NOTHING IS A SURE THING
“If you look back at interviews for The Blackening, I was so uncertain if people were gonna like it. We had four 10-minute songs and that was a real risk for us. It was so anti-war too, I had to pull the guys aside and say, ‘Look, I’m gonna start some shit with this, there’s gonna be consequences and backlash.’ There were consequences, too – we got banned from venues, banned from Disney property for a decade and that cost us a shit-ton of money. But that was what I had to say, and what I had to do.”
ADAPT OR DIE
“Modern technology has really changed how we approach songwriting.

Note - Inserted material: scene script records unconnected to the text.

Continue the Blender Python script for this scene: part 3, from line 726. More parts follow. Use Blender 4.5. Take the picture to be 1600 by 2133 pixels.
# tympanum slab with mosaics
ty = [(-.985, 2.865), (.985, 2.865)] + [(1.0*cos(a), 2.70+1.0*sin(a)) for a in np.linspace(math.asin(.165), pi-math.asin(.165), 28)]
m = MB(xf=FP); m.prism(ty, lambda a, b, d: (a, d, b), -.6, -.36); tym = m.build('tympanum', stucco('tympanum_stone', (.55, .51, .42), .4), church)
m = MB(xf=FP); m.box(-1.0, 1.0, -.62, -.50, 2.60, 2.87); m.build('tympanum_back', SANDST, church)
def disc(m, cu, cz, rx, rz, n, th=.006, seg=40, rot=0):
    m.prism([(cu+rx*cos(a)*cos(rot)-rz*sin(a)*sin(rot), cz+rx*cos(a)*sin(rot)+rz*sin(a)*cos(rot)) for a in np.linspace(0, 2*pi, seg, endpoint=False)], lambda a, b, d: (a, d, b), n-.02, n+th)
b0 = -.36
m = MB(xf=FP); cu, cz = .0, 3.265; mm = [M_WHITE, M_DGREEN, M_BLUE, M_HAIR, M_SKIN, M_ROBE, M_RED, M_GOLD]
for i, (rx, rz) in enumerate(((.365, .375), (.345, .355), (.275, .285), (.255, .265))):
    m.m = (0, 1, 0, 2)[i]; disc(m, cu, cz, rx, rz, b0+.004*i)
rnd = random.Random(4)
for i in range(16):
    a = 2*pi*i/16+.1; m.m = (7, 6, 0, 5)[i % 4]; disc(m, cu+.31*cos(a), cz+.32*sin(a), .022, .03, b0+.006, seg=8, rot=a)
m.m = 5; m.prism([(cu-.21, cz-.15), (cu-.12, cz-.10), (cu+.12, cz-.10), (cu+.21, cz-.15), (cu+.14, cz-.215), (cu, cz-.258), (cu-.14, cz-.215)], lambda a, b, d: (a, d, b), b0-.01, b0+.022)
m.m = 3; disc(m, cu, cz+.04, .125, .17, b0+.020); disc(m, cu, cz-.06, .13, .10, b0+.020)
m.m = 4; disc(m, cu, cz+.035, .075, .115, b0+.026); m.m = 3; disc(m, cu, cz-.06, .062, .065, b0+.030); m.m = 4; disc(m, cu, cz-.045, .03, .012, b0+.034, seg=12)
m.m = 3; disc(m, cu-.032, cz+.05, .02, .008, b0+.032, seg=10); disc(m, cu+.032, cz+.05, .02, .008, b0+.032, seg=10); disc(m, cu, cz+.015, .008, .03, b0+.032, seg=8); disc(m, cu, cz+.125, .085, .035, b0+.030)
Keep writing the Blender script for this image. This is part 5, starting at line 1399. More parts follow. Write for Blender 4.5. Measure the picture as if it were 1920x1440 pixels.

Something like [2020 standalone single] Stop The Bleeding I wouldn’t ever put on an album, but it’s a great song. Putting that out as a standalone single meant fans could digest it and we didn’t have the pressure of, ‘Well, we have this many songs for this album, but these ones don’t go.’ Having Spotify and digital releases is awesome. I really enjoy it.”
DON’T ASK ME
“At one point, people were asking for my opinion on this thing or that thing, but I don’t agree with that. I’m a musician who writes songs; who gives a fuck what I think? I’m just some fucking dude who writes songs. I’m just trying to figure this whole thing out myself – and I still haven’t figured it out. I used to deal drugs and got up to all kinds of criminal behaviour, so don’t put me on a pedestal.”